В этом замечательном доме Леша познакомил меня с веселым журналистом Романом Берковским. Выслушав просьбу, он рассмеялся, повел меня к милой даме, администратору, и сказал:

– Евгения Михайловна, это мой племянник, он по моему билету будет брать пропуска на танцульки.

Перед каждым «ночником» я брал у Романа Берковского темно-коричневый членский билет, получал по нему искомые пропуска и веселился, как мог.

На другой день после танцев мы встречались в ресторане, и Берковский произносил магическую фразу:

– Вы физкультурник, вам пить нельзя, поэтому я приму двойную дозу.

Однажды мы стояли у стойки, а из бильярдной поднялась шумная компания весьма почтенных людей. С одним из них, известным журналистом Ковалевым, Роман меня познакомил. Потом я несколько раз встречал его на улице Горького, и мы раскланивались.

Вот его-то я и встретил через несколько лет в МУРе.
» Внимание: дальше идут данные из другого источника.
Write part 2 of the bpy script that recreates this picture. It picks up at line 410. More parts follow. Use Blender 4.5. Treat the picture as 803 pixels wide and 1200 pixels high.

Оказывается, гражданин Ковалев был не только журналистом, но и последователем знаменитого Пана.

Ранней весной 1958 года следователю горпрокуратуры Власову в кабинет позвонил дежурный милиционер из проходной.

– К вам на допрос гражданин Фридман.

– Я его не вызывал, – ответил Власов.

– Он говорит, что вчера в двадцать один час у него делали обыск.